Hot-Pluggable Serial Ports:

Since Keyspan USB Serial adapters are hot-pluggable (user may remove and attach the adapter during normal system operation), application developers should expect the serial port to be removed mid-communication. Upon detecting that the device has been removed, the application should close its connection and re-attempt opening the port at some specified interval in case the adapter is re-attached. If the application maintains its connection to a serial port that has been removed, the operating system is unable to clean-up the device object associated with that connection such that when the device is re-attached, a new device instance must be created.
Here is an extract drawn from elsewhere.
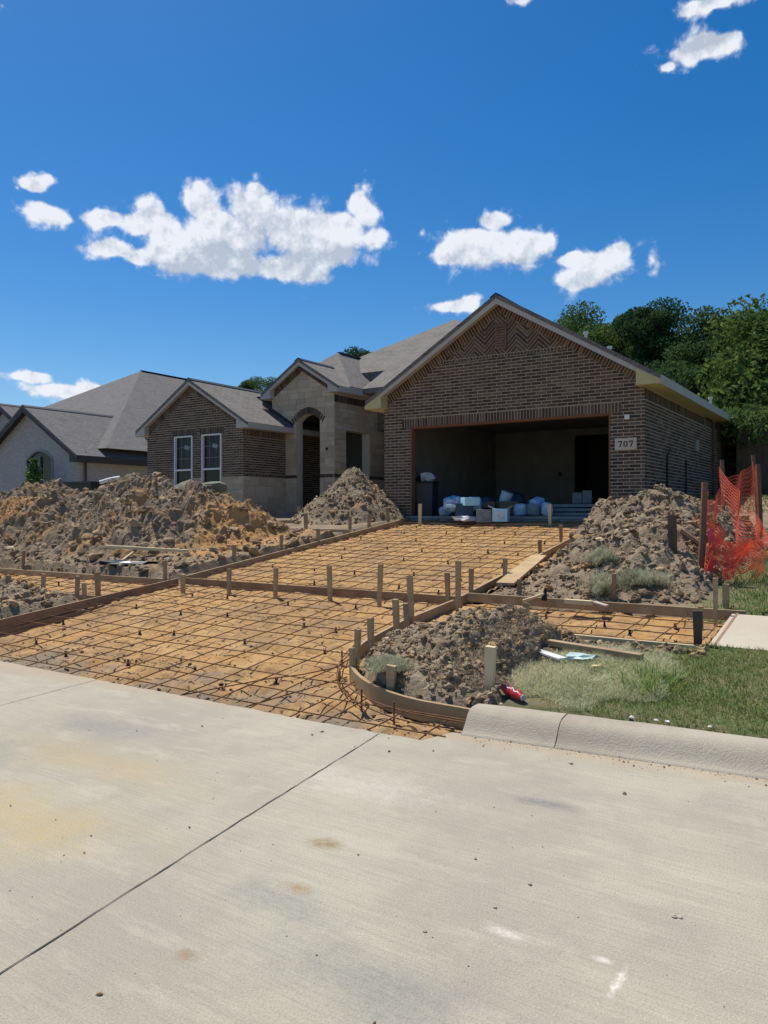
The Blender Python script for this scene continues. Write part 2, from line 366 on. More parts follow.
# ------------------------------------------------------------------ numpy noise
_P = np.random.RandomState(3).rand(256, 256)
def vnoise(x, y):
    xi = np.floor(x).astype(int); yi = np.floor(y).astype(int); fx = x-xi; fy = y-yi
    fx = fx*fx*(3-2*fx); fy = fy*fy*(3-2*fy); g = lambda a, b: _P[a % 256, b % 256]
    return (g(xi, yi)*(1-fx)+g(xi+1, yi)*fx)*(1-fy) + (g(xi, yi+1)*(1-fx)+g(xi+1, yi+1)*fx)*fy
def fbm(x, y, o=4):
    s = 0; a = .5
    for i in range(o): s = s + a*vnoise(x*2**i+i*17.3, y*2**i+i*5.1); a *= .5
    return s/(1-.5**o) - .5
_Q = np.random.RandomState(5).rand(256, 256, 3)
def clods(x, y):
    """rounded lumps of random height per cell"""
    best = np.zeros_like(x, float); xi = np.floor(x).astype(int); yi = np.floor(y).astype(int)
    for i in (-1, 0, 1):
        for j in (-1, 0, 1):
            q = _Q[(xi+i) % 256, (yi+j) % 256]
            d2 = (xi+i+q[..., 0]-x)**2 + (yi+j+q[..., 1]-y)**2
            h = np.sqrt(np.maximum(0, 1-d2/(.25+.5*q[..., 2])**2*.8))*(.3+.7*q[..., 2])
            best = np.maximum(best, h)
    return best
def sstep(x, a, b):
    k = np.clip((x-a)/(b-a), 0, 1); return k*k*(3-2*k)
# ------------------------------------------------------------------ lot geometry
GS = .125; G0 = -.555
def grade(y): return GS*y + G0
def ray(px, py): 
    a = (px-384)/FPX; b = (py-512)/FPX
    return a, b, a*CY-SY, a*SY+CY
def G(px, py, dz=0):
    """point where the sight line through a pixel meets the sloping front yard"""
    a, b, X, Y = ray(px, py); f = (EYE-G0-dz)/(b+GS*Y)
    return Vector((X*f, Y*f, EYE-b*f)), f
def PY(px, Y):
    a, b, x, y = ray(px, 512); f = Y/y
    return x*f, f
def zat(py, f): return EYE+(512-py)*f/FPX
def kerbY(x): return 4.92 + .108*(x+2.56)*(1/(1+abs(x+2.56)*.04))
def ground_h(X, Y):
    L = GS*Y+G0
    top = np.where(X > -4.0, 1.95, 1.42)
    z = np.minimum(L, top)
    z = np.where(Y < kerbY(X)+.36, -.35, z)
    ke = kerbY(X)+.36
    z = np.where((Y >= ke) & (Y < 7.3) , .135+(Y-ke)*(grade(7.4)-.135)/(7.4-ke), z)
    z = z + .05*fbm(X*1.3, Y*1.3, 4)*(Y > 5.4) + .02*fbm(X*9, Y*9, 3)
    bed = (Y < 16.55) & (((X > -10.1) & (X < -4.4) & (Y > 8.5)) | ((X > -10.3) & (X < -3.9) & (Y < 8.8) & (X < -4.3))
          | ((X < -2.5) & (Y < 7.45) & (X > -10.3) & (((X+2.9)**2+(Y-6.75)**2 > 1.38**2) & (X < -2.9) & (Y < 6.75) | (Y < 5.4)))
          | ((Y > np.where(X > -1.5, 7.5, 7.3)) & (Y < 8.8) & (X > -4.8) & (X < 17)) | ((Y > 7.0) & (Y < 8.6) & (X < -9) & (X > -16)))
    z = np.where(bed, np.minimum(z, L)-.33, z)
    z = np.where((X > -22) & (X < -4.6) & (Y > 16.7) & (Y < 27), np.minimum(z, 1.3), z)
    return z
def grid(xs, ys, hf, keep=None):
    X, Y = np.meshgrid(xs, ys, indexing='ij'); Z = hf(X, Y)
    V = np.stack([X, Y, Z], -1).reshape(-1, 3); nx, ny = len(xs), len(ys)
    i, j = np.meshgrid(np.arange(nx-1), np.arange(ny-1), indexing='ij'); a = (i*ny+j).ravel()
    F = np.stack([a, a+ny, a+ny+1, a+1], 1)
    if keep is not None:
        cx = (X[:-1, :-1]+X[1:, 1:])/2; cy = (Y[:-1, :-1]+Y[1:, 1:])/2
        k = keep(cx, cy, Z[:-1, :-1]).ravel(); F = F[k]
        u, inv = np.unique(F, return_inverse=True); V = V[u]; F = inv.reshape(F.shape)
    return V, F
xs = np.concatenate([[-900, -400, -200, -100, -60, -45], np.arange(-40, 12, .14), [14, 20, 40, 100, 200, 400, 900]])
ys = np.concatenate([[-3, 3], np.arange(4.4, 30, .14), [32, 36, 45, 60, 100, 200, 400, 1200]])
V, F = grid(xs, ys, ground_h)
tag(link_mesh('ground', V, F, M['ground'], smooth=True, origin=(0, 0, 0)), kind='structure')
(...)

The application will no longer have a valid connection to the device even though it has been re-attached. If the application closes its connection and then periodically re-opens a connection to the same device name (COMxx) it can correctly link the appropriate device instance once the adapter has been plugged in. Because some systems power down the USB bus during sleep (resulting in the adapter being removed), this will also allow applications to continue communication with a Keyspan Serial port after sleep-resume.

Applications can use the RegisterDeviceNotification() function if running on Windows 2000/XP. This allows user-mode code to detect the removal of a device(s) based on device class (use class=Ports) or a file handle (use the handle returned from CreateFile()).

An application could also assume a WriteFile() failure to indicate that the device has been removed. Generally, there is no reason why a WriteFile() call to a Keyspan Serial port should fail. In this context, failure is described either as a return of false from WriteFile() or that the number of bytes written is less than the number of bytes requested and the port is not in a handshaking hold state.